WHAT NEEDS TO BE DONE: Exclude the pictures and return every line exactly as written.

COLLECTED DATA:
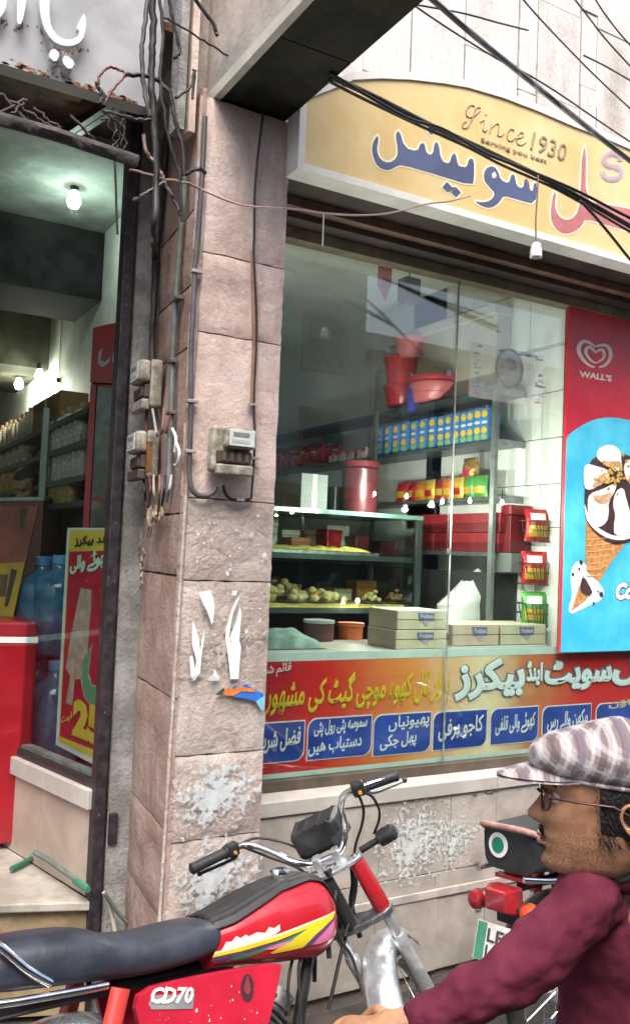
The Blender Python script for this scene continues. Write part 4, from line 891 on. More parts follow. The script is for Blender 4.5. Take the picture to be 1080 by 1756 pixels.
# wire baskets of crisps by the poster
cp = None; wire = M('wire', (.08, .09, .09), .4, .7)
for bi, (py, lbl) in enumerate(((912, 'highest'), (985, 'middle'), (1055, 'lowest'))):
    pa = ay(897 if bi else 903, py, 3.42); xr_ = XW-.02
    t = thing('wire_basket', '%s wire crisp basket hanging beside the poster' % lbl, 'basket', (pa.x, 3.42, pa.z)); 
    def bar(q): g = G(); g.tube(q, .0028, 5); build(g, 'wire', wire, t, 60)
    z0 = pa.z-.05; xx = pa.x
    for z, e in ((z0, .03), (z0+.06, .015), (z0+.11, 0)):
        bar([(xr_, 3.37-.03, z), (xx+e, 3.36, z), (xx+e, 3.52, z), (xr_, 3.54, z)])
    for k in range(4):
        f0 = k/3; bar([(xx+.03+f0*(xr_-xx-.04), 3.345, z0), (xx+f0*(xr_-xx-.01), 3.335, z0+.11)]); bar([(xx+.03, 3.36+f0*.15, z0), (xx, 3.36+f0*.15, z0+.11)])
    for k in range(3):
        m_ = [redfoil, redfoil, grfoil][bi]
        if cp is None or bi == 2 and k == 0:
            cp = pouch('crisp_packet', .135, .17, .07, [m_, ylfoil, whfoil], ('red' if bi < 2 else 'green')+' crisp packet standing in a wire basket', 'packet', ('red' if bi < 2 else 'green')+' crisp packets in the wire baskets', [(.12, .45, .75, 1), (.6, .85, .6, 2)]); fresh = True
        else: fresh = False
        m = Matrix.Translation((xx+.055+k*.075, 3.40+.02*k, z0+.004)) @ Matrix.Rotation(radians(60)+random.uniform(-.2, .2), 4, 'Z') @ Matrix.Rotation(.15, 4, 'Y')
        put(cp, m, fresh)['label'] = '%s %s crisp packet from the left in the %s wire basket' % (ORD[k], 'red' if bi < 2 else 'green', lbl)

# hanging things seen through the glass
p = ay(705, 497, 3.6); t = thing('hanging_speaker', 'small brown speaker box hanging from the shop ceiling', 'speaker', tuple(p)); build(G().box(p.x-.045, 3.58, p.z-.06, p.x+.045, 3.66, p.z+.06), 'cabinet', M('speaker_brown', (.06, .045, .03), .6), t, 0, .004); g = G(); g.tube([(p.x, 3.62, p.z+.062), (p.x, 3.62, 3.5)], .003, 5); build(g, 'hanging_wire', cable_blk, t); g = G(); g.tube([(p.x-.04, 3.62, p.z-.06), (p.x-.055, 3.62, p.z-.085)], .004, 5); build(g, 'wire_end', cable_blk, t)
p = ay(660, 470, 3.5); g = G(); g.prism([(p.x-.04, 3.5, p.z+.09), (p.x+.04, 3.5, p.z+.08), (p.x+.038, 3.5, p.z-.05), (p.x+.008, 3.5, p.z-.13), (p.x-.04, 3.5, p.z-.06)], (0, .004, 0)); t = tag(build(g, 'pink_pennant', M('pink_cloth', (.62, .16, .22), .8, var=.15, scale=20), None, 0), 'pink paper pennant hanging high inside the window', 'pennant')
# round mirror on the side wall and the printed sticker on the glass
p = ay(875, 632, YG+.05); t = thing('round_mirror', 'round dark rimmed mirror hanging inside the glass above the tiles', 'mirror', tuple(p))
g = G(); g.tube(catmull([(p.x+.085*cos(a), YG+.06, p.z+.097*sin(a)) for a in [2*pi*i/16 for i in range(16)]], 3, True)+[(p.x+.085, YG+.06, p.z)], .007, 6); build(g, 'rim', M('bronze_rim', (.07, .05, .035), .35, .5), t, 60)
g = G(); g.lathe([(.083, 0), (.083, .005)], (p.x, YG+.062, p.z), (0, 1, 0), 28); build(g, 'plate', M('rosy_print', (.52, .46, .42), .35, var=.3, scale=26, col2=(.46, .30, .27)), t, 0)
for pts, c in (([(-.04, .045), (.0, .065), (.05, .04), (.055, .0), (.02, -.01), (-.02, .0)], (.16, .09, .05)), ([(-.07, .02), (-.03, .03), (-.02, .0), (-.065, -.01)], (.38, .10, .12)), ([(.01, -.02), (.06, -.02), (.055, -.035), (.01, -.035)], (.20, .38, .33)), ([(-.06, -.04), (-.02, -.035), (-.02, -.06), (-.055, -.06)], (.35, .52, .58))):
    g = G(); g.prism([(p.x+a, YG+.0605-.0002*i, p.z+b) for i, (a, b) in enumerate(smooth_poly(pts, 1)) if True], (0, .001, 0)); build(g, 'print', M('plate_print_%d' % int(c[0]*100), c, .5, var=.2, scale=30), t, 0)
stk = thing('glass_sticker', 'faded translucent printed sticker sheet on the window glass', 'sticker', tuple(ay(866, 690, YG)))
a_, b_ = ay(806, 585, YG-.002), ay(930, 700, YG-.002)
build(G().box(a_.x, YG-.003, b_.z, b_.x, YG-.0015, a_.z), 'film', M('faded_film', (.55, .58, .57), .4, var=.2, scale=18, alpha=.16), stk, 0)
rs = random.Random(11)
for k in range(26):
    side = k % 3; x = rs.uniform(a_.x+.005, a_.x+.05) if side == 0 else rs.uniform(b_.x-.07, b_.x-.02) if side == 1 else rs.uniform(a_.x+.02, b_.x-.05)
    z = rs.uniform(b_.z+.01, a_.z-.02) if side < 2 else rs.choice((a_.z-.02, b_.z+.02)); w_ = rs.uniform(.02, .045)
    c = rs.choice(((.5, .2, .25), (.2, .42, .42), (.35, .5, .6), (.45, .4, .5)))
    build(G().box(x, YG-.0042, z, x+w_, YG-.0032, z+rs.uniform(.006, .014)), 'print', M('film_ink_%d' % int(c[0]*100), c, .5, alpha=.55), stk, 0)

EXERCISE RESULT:
The Blender Python script for this scene continues. Write part 4, from line 891 on. More parts follow. The script is for Blender 4.5. Take the picture to be 1080 by 1756 pixels.
# wire baskets of crisps by the poster
cp = None; wire = M('wire', (.08, .09, .09), .4, .7)
for bi, (py, lbl) in enumerate(((912, 'highest'), (985, 'middle'), (1055, 'lowest'))):
    pa = ay(897 if bi else 903, py, 3.42); xr_ = XW-.02
    t = thing('wire_basket', '%s wire crisp basket hanging beside the poster' % lbl, 'basket', (pa.x, 3.42, pa.z)); 
    def bar(q): g = G(); g.tube(q, .0028, 5); build(g, 'wire', wire, t, 60)
    z0 = pa.z-.05; xx = pa.x
    for z, e in ((z0, .03), (z0+.06, .015), (z0+.11, 0)):
        bar([(xr_, 3.37-.03, z), (xx+e, 3.36, z), (xx+e, 3.52, z), (xr_, 3.54, z)])
    for k in range(4):
        f0 = k/3; bar([(xx+.03+f0*(xr_-xx-.04), 3.345, z0), (xx+f0*(xr_-xx-.01), 3.335, z0+.11)]); bar([(xx+.03, 3.36+f0*.15, z0), (xx, 3.36+f0*.15, z0+.11)])
    for k in range(3):
        m_ = [redfoil, redfoil, grfoil][bi]
        if cp is None or bi == 2 and k == 0:
            cp = pouch('crisp_packet', .135, .17, .07, [m_, ylfoil, whfoil], ('red' if bi < 2 else 'green')+' crisp packet standing in a wire basket', 'packet', ('red' if bi < 2 else 'green')+' crisp packets in the wire baskets', [(.12, .45, .75, 1), (.6, .85, .6, 2)]); fresh = True
        else: fresh = False
        m = Matrix.Translation((xx+.055+k*.075, 3.40+.02*k, z0+.004)) @ Matrix.Rotation(radians(60)+random.uniform(-.2, .2), 4, 'Z') @ Matrix.Rotation(.15, 4, 'Y')
        put(cp, m, fresh)['label'] = '%s %s crisp packet from the left in the %s wire basket' % (ORD[k], 'red' if bi < 2 else 'green', lbl)

# hanging things seen through the glass
p = ay(705, 497, 3.6); t = thing('hanging_speaker', 'small brown speaker box hanging from the shop ceiling', 'speaker', tuple(p)); build(G().box(p.x-.045, 3.58, p.z-.06, p.x+.045, 3.66, p.z+.06), 'cabinet', M('speaker_brown', (.06, .045, .03), .6), t, 0, .004); g = G(); g.tube([(p.x, 3.62, p.z+.062), (p.x, 3.62, 3.5)], .003, 5); build(g, 'hanging_wire', cable_blk, t); g = G(); g.tube([(p.x-.04, 3.62, p.z-.06), (p.x-.055, 3.62, p.z-.085)], .004, 5); build(g, 'wire_end', cable_blk, t)
p = ay(660, 470, 3.5); g = G(); g.prism([(p.x-.04, 3.5, p.z+.09), (p.x+.04, 3.5, p.z+.08), (p.x+.038, 3.5, p.z-.05), (p.x+.008, 3.5, p.z-.13), (p.x-.04, 3.5, p.z-.06)], (0, .004, 0)); t = tag(build(g, 'pink_pennant', M('pink_cloth', (.62, .16, .22), .8, var=.15, scale=20), None, 0), 'pink paper pennant hanging high inside the window', 'pennant')
# round mirror on the side wall and the printed sticker on the glass
p = ay(875, 632, YG+.05); t = thing('round_mirror', 'round dark rimmed mirror hanging inside the glass above the tiles', 'mirror', tuple(p))
g = G(); g.tube(catmull([(p.x+.085*cos(a), YG+.06, p.z+.097*sin(a)) for a in [2*pi*i/16 for i in range(16)]], 3, True)+[(p.x+.085, YG+.06, p.z)], .007, 6); build(g, 'rim', M('bronze_rim', (.07, .05, .035), .35, .5), t, 60)
g = G(); g.lathe([(.083, 0), (.083, .005)], (p.x, YG+.062, p.z), (0, 1, 0), 28); build(g, 'plate', M('rosy_print', (.52, .46, .42), .35, var=.3, scale=26, col2=(.46, .30, .27)), t, 0)
for pts, c in (([(-.04, .045), (.0, .065), (.05, .04), (.055, .0), (.02, -.01), (-.02, .0)], (.16, .09, .05)), ([(-.07, .02), (-.03, .03), (-.02, .0), (-.065, -.01)], (.38, .10, .12)), ([(.01, -.02), (.06, -.02), (.055, -.035), (.01, -.035)], (.20, .38, .33)), ([(-.06, -.04), (-.02, -.035), (-.02, -.06), (-.055, -.06)], (.35, .52, .58))):
    g = G(); g.prism([(p.x+a, YG+.0605-.0002*i, p.z+b) for i, (a, b) in enumerate(smooth_poly(pts, 1)) if True], (0, .001, 0)); build(g, 'print', M('plate_print_%d' % int(c[0]*100), c, .5, var=.2, scale=30), t, 0)
stk = thing('glass_sticker', 'faded translucent printed sticker sheet on the window glass', 'sticker', tuple(ay(866, 690, YG)))
a_, b_ = ay(806, 585, YG-.002), ay(930, 700, YG-.002)
build(G().box(a_.x, YG-.003, b_.z, b_.x, YG-.0015, a_.z), 'film', M('faded_film', (.55, .58, .57), .4, var=.2, scale=18, alpha=.16), stk, 0)
rs = random.Random(11)
for k in range(26):
    side = k % 3; x = rs.uniform(a_.x+.005, a_.x+.05) if side == 0 else rs.uniform(b_.x-.07, b_.x-.02) if side == 1 else rs.uniform(a_.x+.02, b_.x-.05)
    z = rs.uniform(b_.z+.01, a_.z-.02) if side < 2 else rs.choice((a_.z-.02, b_.z+.02)); w_ = rs.uniform(.02, .045)
    c = rs.choice(((.5, .2, .25), (.2, .42, .42), (.35, .5, .6), (.45, .4, .5)))
    build(G().box(x, YG-.0042, z, x+w_, YG-.0032, z+rs.uniform(.006, .014)), 'print', M('film_ink_%d' % int(c[0]*100), c, .5, alpha=.55), stk, 0)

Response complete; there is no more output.